Sam Yazdanpanna is een gevestigd filmmaker en werkt ook voor Stichting de Vrolijkheid.  Hij is gevlucht en heeft door het conflict in Iran een behoorlijk trauma opgelopen. Ik vind het daarom erg knap dat hij zich hier heeft opgewerkt en wat hij heeft bereikt in de filmwereld. Ook geeft hij vanuit stichting de Vrolijkheid kinderen in AZC’s een dag invulling. Hij voert hier creatieve projecten uit zoals films en muziek.

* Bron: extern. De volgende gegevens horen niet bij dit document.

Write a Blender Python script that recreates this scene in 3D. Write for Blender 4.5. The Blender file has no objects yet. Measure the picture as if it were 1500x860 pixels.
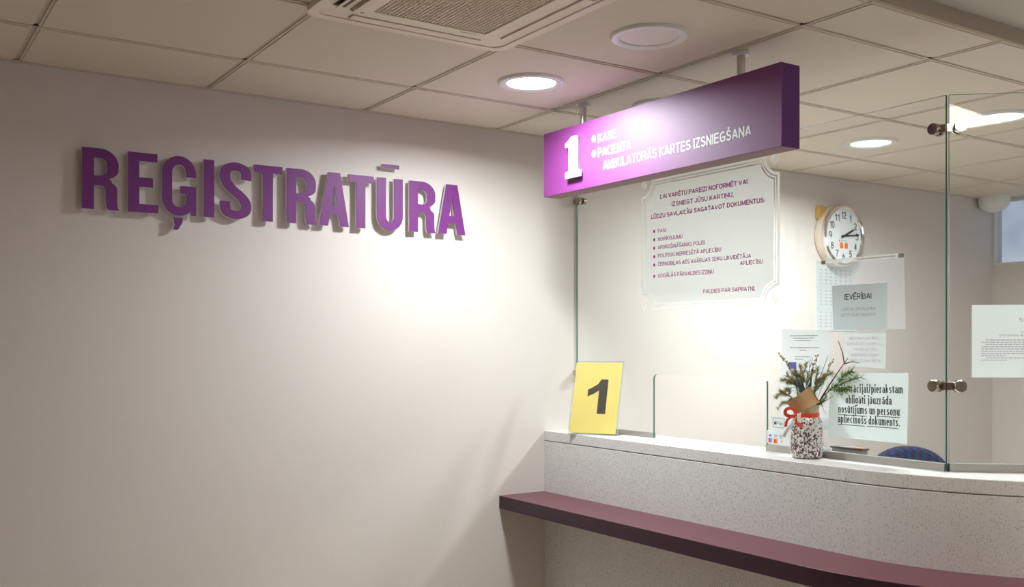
import bpy, bmesh, math, random
from mathutils import Vector, Matrix
random.seed(7)
PI = math.pi
SC = bpy.context.scene
COL = SC.collection

# ---------------------------------------------------------------- camera
cam = bpy.data.cameras.new('camera')
cam_o = bpy.data.objects.new('camera', cam); COL.objects.link(cam_o)
cam_o.location = (0, -3.46, 1.54)
cam_o.rotation_euler = (PI/2, 0, -math.radians(33.4275))
cam.sensor_width = 36; cam.lens = 34.925; cam.shift_y = 0.0513
cam.clip_start = 0.05
cam.dof.use_dof = True; cam.dof.focus_distance = 3.6; cam.dof.aperture_fstop = 4.5
SC.camera = cam_o

# ---------------------------------------------------------------- world, exposure, lights
SC.view_settings.view_transform = 'Standard'
SC.view_settings.look = 'None'
SC.view_settings.exposure = 0.0
SC.view_settings.gamma = 1.0
SC.view_settings.use_curve_mapping = False
W = bpy.data.worlds.new('sky'); SC.world = W; W.use_nodes = True
nt = W.node_tree; nt.nodes.clear()
wo = nt.nodes.new('ShaderNodeOutputWorld'); bg = nt.nodes.new('ShaderNodeBackground')
tc = nt.nodes.new('ShaderNodeTexCoord'); nz = nt.nodes.new('ShaderNodeTexNoise'); rp = nt.nodes.new('ShaderNodeValToRGB')
nz.inputs['Scale'].default_value = 9; nz.inputs['Detail'].default_value = 3; nz.inputs['Roughness'].default_value = .55
rp.color_ramp.elements[0].position = .36; rp.color_ramp.elements[0].color = (.17, .25, .44, 1)
rp.color_ramp.elements[1].position = .66; rp.color_ramp.elements[1].color = (.62, .68, .78, 1)
nt.links.new(tc.outputs['Generated'], nz.inputs['Vector']); nt.links.new(nz.outputs['Fac'], rp.inputs['Fac'])
nt.links.new(rp.outputs['Color'], bg.inputs['Color']); bg.inputs['Strength'].default_value = .85
nt.links.new(bg.outputs['Background'], wo.inputs['Surface'])

COOL = (.91, .99, 1.0)
WARM = (1.0, .86, .74)
P_DOWN = 22.5          # watts of one lit downlight
P_PANEL = 1.0         # lit 60 cm ceiling panel in the lobby
P_LOBBY = 8.0
def area(name, loc, rot, sx, sy, power, color, shape='RECTANGLE', spread=180, parent=None):
    l = bpy.data.lights.new(name, 'AREA'); l.shape = shape; l.size = sx
    if shape in ('RECTANGLE', 'ELLIPSE'): l.size_y = sy
    l.energy = power; l.color = color; l.spread = math.radians(spread)
    o = bpy.data.objects.new(name, l); COL.objects.link(o); o.location = loc; o.rotation_euler = rot
    if parent: o.parent = parent
    return o
# daylight through the lobby window (window_2, in the wall behind the camera to the right)
area('window_daylight', (4.3, -6.9, 1.55), (PI/2, 0, 0), 2.2, 1.3, 22, (.72, .82, 1.0))

# ---------------------------------------------------------------- materials
def new_mat(name):
    m = bpy.data.materials.new(name); m.use_nodes = True
    return m, m.node_tree, m.node_tree.nodes['Principled BSDF']
def mat(name, col, rough=.5, metal=0, spec=None, noise=0, nscale=40, bump=0, bscale=200, emit=None, estr=0, trans=0, coat=0, alpha=1, aniso=0):
    m, t, b = new_mat(name)
    b.inputs['Base Color'].default_value = (*col, 1); b.inputs['Roughness'].default_value = rough
    b.inputs['Metallic'].default_value = metal
    if spec is not None: b.inputs['Specular IOR Level'].default_value = spec
    if trans: b.inputs['Transmission Weight'].default_value = trans
    if coat: b.inputs['Coat Weight'].default_value = coat
    if alpha < 1: b.inputs['Alpha'].default_value = alpha
    if emit: b.inputs['Emission Color'].default_value = (*emit, 1); b.inputs['Emission Strength'].default_value = estr
    c = t.nodes.new('ShaderNodeTexCoord')
    if noise:
        n = t.nodes.new('ShaderNodeTexNoise'); n.inputs['Scale'].default_value = nscale; n.inputs['Detail'].default_value = 4
        mx = t.nodes.new('ShaderNodeMix'); mx.data_type = 'RGBA'
        mx.inputs[6].default_value = (*[x*(1-noise) for x in col], 1); mx.inputs[7].default_value = (*[min(1, x*(1+noise)) for x in col], 1)
        t.links.new(c.outputs['Object'], n.inputs['Vector']); t.links.new(n.outputs['Fac'], mx.inputs[0])
        t.links.new(mx.outputs[2], b.inputs['Base Color'])
    if bump:
        n = t.nodes.new('ShaderNodeTexNoise'); n.inputs['Scale'].default_value = bscale; n.inputs['Detail'].default_value = 3
        bp = t.nodes.new('ShaderNodeBump'); bp.inputs['Strength'].default_value = bump; bp.inputs['Distance'].default_value = .002
        t.links.new(c.outputs['Object'], n.inputs['Vector']); t.links.new(n.outputs['Fac'], bp.inputs['Height'])
        t.links.new(bp.outputs['Normal'], b.inputs['Normal'])
    return m

M = {}
M['wall'] = mat('wall_paint', (.70, .64, .60), .75, noise=.012, nscale=3, bump=.12, bscale=160)
M['ceil'] = mat('ceiling_tile', (.73, .655, .56), .9, noise=.02, nscale=60, bump=.15, bscale=400)
M['rail'] = mat('ceiling_rail', (.58, .50, .42), .6)
M['gap'] = mat('shadow_gap', (.06, .045, .035), .9)
M['plaster'] = mat('plaster', (.62, .60, .54), .85, bump=.1)
M['fascia'] = mat('fascia', (.46, .37, .27), .7)
M['floor'] = mat('vinyl_floor', (.66, .54, .43), .45, noise=.06, nscale=30)
M['white'] = mat('white_plastic', (.80, .79, .76), .4)
M['acw'] = mat('ac_plastic', (.84, .74, .61), .45)
M['acd'] = mat('ac_dark', (.10, .075, .055), .7)
M['acg'] = mat('ac_grille', (.80, .68, .52), .5)
M['glow'] = mat('lamp_diffuser', (.9, .9, .9), .5, emit=COOL, estr=7)
M['glow_panel'] = mat('panel_diffuser', (.9, .9, .9), .5, emit=(1, .93, .86), estr=19)
M['off'] = mat('lamp_off_diffuser', (.80, .75, .70), .5)
M['steel'] = mat('brushed_steel', (.60, .57, .52), .28, 1)
M['brass'] = mat('satin_nickel', (.52, .45, .36), .25, 1)
M['chrome'] = mat('chrome', (.85, .83, .78), .12, 1)
M['channel'] = mat('aluminium_channel', (.50, .48, .45), .38, .9)
M['purple_face'] = mat('purple_acrylic', (.17, .026, .185), .45, spec=.35)
M['acryl'] = mat('acrylic_edge', (.88, .85, .90), .1, 0)
M['dark_edge'] = mat('purple_edge', (.10, .02, .12), .25)
M['shelf_p'] = mat('purple_laminate', (.15, .042, .062), .36, noise=.05, nscale=50)
M['sign_txt'] = mat('white_vinyl', (.88, .88, .88), .5)
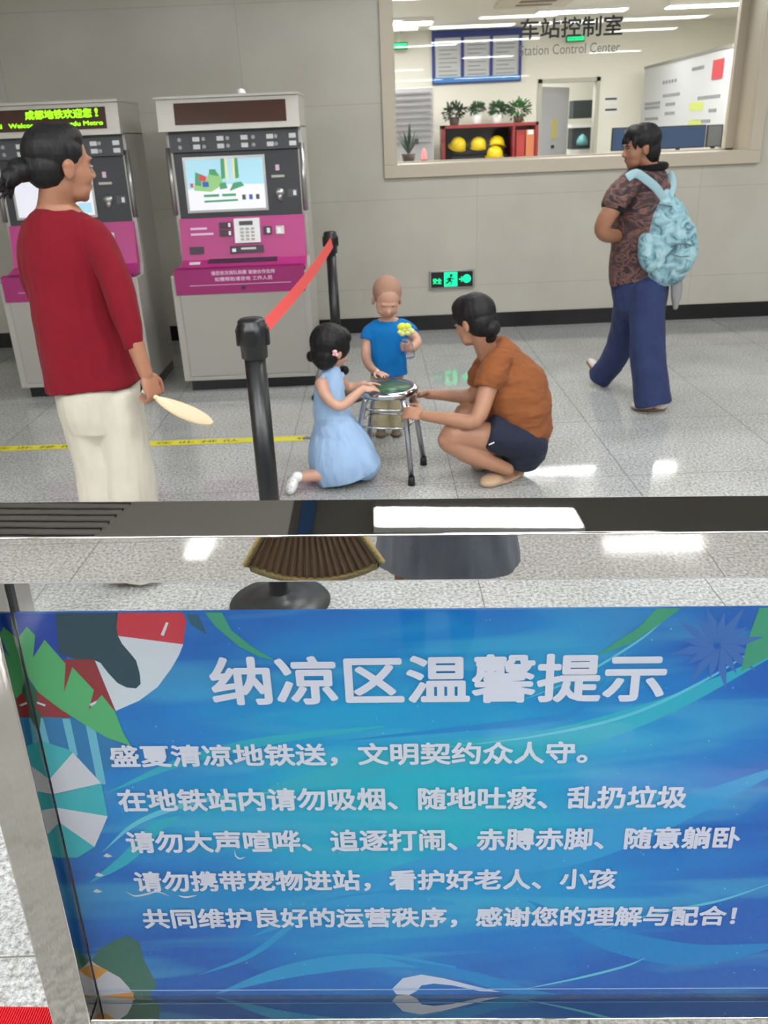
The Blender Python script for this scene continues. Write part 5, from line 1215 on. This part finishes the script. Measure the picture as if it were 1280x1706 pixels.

Chris Belloni en Antonij Karadzoski; zij werken voor het IQMF filmfestival. Chris heeft dit opgericht. Antonij is een werknemer die superhard werkt. Zij programmeren en ondersteunen o.a. films over homoseksualiteit, transgender en migratie. Zij geven hiermee andere mensen inspiratie. Ook hebben zij een subsidie gekregen van de Nederlandse overheid om op de Balkan Queer projecten te doen. Zij maken hier safe spaces, dit zijn fysieke ruimtes, waar queer mensen zichzelf kunnen zijn. Op straat worden ze misschien in elkaar geslagen, daar kan dat dus niet. Binnen deze safe places programmeren ze films en/of poëzie en geven ze workshops hierin. Kunst is naar mijn mening een manier waarop dit soort kwesties goed neergezet wordt en waardoor de doelgroep goed geholpen wordt.

– En nog de kettingvraag aan Nieuw Talent Ayla van Kessel die de volgende korte film van Equs gaat regisseren. Wat zou je haar willen vragen?

Ik zou graag willen weten waar Ayla haar leukste en meest ontroerende anekdote heeft opgedaan in de filmindustrie? Ik bedoel dan een specifiek voorbeeld wat haar het meest is bijgebleven. Want op de set en in de filmindustrie zijn altijd hele leuke verhalen.